Judge Learned Hand is often quoted for his wise quips. Here are some of the greatest hits:
Learned Hand — Greatest Hits (Cite-Ready Sheet)
Statutory Interpretation & Judging
“It is one of the surest indexes of a mature and developed jurisprudence not to make a fortress out of the dictionary…”
Cabell v. Markham, 148 F.2d 737, 739 (2d Cir. 1945).
Use when: rejecting hyper-literal statutory interpretation in favor of context and purpose.
“There is no surer way to misread any document than to read it literally.”
Guiseppi v. Walling, 144 F.2d 608, 624 (2d Cir. 1944).
Use when: pushing back against wooden textualism.
“Words are not pebbles in alien juxtaposition.”
NLRB v. Federbush Co., 121 F.2d 954, 957 (2d Cir. 1941).
Use when: emphasizing that statutory language must be read as a whole.
Negligence & Reasonableness
“A whole calling may have unduly lagged in the adoption of new and available devices.”
The T.J. Hooper, 60 F.2d 737, 740 (2d Cir. 1932).
Use when: arguing industry custom does not define due care.
“In most cases reasonable prudence is in fact common prudence; but strictly it is never its measure.”
The T.J. Hooper, 60 F.2d at 740.
Use when: undermining “everyone does it” defenses.
“If the probability be called P; the injury, L; and the burden, B; liability depends upon whether B is less than L multiplied by P.”
United States v. Carroll Towing Co., 159 F.2d 169, 173 (2d Cir. 1947).
Use when: articulating the negligence calculus (Hand Formula).
Free Speech & Democratic Theory
“The right conclusions are more likely to be gathered out of a multitude of tongues, than through any kind of authoritative selection.”
United States v.
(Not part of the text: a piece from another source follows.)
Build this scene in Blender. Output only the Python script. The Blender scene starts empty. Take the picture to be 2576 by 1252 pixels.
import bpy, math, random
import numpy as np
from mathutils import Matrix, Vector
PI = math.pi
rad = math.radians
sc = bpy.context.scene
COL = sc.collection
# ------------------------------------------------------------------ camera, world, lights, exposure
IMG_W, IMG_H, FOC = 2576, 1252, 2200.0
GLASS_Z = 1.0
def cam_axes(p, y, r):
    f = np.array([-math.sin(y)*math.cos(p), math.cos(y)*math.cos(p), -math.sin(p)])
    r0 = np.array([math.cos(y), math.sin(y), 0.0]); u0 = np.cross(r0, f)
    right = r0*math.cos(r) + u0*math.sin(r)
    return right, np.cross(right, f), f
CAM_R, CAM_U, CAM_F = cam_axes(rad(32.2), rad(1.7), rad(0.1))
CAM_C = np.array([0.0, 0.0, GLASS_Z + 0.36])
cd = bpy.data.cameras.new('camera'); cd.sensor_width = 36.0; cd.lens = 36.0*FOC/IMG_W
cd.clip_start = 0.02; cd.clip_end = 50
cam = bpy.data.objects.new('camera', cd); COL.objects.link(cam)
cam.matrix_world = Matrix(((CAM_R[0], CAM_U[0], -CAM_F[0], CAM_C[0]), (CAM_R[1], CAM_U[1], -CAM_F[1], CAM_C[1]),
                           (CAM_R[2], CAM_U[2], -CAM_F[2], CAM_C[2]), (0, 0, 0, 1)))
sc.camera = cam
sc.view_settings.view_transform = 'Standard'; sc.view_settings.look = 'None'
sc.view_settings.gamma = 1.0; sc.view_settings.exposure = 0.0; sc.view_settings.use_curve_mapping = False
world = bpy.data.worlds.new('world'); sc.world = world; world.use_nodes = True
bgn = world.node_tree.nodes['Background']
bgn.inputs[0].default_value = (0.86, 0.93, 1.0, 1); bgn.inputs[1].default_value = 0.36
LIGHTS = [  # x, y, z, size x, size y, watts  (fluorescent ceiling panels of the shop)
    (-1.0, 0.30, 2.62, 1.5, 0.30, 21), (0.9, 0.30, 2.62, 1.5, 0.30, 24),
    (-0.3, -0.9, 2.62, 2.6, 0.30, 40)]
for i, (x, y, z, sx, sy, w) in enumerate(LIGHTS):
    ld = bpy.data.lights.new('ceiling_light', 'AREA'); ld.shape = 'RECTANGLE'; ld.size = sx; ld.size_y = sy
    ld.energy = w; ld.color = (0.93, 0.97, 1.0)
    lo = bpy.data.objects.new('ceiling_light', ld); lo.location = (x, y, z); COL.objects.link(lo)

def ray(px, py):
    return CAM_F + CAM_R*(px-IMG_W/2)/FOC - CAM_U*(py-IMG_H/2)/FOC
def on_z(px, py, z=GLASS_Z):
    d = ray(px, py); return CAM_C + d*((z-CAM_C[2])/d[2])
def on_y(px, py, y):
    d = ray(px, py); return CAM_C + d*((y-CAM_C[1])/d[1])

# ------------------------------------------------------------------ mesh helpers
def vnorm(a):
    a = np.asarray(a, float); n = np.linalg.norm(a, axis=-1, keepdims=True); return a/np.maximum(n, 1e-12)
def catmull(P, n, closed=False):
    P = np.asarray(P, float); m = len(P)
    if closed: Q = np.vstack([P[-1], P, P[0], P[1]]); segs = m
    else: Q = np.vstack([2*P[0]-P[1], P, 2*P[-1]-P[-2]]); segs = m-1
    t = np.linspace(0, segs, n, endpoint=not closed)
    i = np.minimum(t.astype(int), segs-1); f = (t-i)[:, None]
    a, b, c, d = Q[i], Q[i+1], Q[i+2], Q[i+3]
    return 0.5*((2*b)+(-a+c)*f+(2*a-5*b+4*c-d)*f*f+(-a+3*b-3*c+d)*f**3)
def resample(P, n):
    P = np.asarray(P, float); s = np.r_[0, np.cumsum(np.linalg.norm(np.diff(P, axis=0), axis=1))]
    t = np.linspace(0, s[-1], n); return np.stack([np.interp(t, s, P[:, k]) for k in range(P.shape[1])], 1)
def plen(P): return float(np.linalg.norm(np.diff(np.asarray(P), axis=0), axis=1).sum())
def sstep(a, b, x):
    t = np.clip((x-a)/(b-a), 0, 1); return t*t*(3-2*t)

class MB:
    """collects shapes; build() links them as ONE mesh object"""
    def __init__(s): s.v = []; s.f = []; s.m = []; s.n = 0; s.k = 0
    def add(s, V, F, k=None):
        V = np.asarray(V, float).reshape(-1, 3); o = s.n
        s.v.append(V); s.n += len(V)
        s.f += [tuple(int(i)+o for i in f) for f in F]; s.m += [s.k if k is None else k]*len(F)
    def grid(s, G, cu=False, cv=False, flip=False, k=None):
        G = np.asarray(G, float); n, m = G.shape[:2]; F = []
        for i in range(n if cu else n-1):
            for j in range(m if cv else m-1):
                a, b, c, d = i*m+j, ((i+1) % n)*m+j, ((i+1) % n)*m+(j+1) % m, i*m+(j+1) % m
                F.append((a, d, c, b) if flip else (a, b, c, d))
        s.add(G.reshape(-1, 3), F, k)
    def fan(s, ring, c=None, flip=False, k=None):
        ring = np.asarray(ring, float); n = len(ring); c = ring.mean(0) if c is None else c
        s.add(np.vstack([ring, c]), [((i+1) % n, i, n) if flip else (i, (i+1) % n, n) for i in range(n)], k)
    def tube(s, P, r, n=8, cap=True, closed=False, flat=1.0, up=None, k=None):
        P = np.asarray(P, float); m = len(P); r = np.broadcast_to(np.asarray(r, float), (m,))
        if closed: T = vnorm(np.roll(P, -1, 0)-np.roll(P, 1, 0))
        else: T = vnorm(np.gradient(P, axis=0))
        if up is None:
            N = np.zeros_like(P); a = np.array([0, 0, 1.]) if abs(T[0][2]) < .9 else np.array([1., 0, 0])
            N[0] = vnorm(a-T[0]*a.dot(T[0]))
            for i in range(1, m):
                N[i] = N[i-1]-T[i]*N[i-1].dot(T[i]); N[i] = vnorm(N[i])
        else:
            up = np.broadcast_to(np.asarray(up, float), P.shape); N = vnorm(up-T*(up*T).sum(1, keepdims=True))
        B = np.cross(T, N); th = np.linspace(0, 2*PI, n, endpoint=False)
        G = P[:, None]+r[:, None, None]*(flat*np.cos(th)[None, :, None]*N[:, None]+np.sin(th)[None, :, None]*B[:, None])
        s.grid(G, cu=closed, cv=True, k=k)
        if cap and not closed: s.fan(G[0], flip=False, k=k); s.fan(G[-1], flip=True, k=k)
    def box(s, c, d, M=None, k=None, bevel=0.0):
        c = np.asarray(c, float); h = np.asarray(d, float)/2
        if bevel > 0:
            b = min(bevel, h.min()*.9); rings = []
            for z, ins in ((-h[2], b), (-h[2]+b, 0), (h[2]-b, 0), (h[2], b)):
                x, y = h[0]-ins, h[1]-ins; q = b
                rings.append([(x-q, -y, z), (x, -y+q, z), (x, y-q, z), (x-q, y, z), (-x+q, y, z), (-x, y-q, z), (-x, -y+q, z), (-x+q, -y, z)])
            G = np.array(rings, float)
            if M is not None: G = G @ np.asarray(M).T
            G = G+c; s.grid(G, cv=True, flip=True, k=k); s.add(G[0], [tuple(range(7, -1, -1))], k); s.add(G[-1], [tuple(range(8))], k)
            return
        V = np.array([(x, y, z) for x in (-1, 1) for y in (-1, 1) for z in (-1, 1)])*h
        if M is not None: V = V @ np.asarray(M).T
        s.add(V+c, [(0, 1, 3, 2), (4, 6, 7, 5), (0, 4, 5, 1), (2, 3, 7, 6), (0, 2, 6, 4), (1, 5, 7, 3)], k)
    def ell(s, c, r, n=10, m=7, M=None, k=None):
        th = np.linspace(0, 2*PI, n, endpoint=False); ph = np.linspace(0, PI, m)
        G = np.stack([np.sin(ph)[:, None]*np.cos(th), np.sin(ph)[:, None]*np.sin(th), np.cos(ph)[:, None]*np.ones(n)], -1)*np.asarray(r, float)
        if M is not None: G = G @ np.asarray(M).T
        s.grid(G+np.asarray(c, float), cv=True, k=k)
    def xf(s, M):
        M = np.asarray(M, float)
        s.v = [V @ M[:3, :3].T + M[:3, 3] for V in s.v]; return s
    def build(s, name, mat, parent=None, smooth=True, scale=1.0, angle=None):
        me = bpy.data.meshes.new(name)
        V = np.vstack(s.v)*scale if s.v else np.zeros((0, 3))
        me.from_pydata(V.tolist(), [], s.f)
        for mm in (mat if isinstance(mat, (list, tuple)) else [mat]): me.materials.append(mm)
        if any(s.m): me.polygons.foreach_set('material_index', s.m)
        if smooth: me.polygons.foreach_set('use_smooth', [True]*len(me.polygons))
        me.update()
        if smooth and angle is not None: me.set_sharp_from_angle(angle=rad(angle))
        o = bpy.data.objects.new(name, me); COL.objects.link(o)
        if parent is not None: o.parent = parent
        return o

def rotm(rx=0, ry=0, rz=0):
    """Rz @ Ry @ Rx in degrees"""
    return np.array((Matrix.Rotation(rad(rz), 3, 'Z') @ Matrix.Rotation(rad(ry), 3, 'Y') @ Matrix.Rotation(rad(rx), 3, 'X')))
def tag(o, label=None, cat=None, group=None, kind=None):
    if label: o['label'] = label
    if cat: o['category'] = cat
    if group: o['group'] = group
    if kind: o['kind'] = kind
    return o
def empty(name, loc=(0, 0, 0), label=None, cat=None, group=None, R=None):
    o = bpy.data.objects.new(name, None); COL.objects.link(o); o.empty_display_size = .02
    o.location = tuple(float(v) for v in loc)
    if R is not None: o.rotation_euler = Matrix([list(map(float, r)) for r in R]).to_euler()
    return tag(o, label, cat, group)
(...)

Associated Press, 52 F. Supp. 362, 372 (S.D.N.Y. 1943).
Use when: defending robust public debate and press freedom. (Quoted approvingly by the Supreme Court.)
“The spirit of liberty is the spirit which is not too sure that it is right.”
United States v. Associated Press, 52 F. Supp. at 372.
Use when: emphasizing humility in constitutional interpretation.
Antitrust & Economic Power
“Ninety percent of the market is enough to constitute a monopoly; it is doubtful whether sixty or sixty-four percent would be enough…”
United States v. Aluminum Co. of Am. (Alcoa), 148 F.2d 416, 424 (2d Cir. 1945).
Use when: discussing market share as evidence of monopoly power.
Criminal Law & Judicial Role
“It is not the function of the judge to prosecute crimes.”
United States v. Garsson, 291 F. 646, 649 (S.D.N.Y. 1923).
Use when: drawing boundaries between adjudication and prosecution.
“A grand jury is neither an officer nor an agent of the court, but a body which belongs to no branch of the institutional government…”
Falter v. United States, 23 F.2d 420, 425 (2d Cir. 1928).
Use when: explaining the grand jury’s independent constitutional role.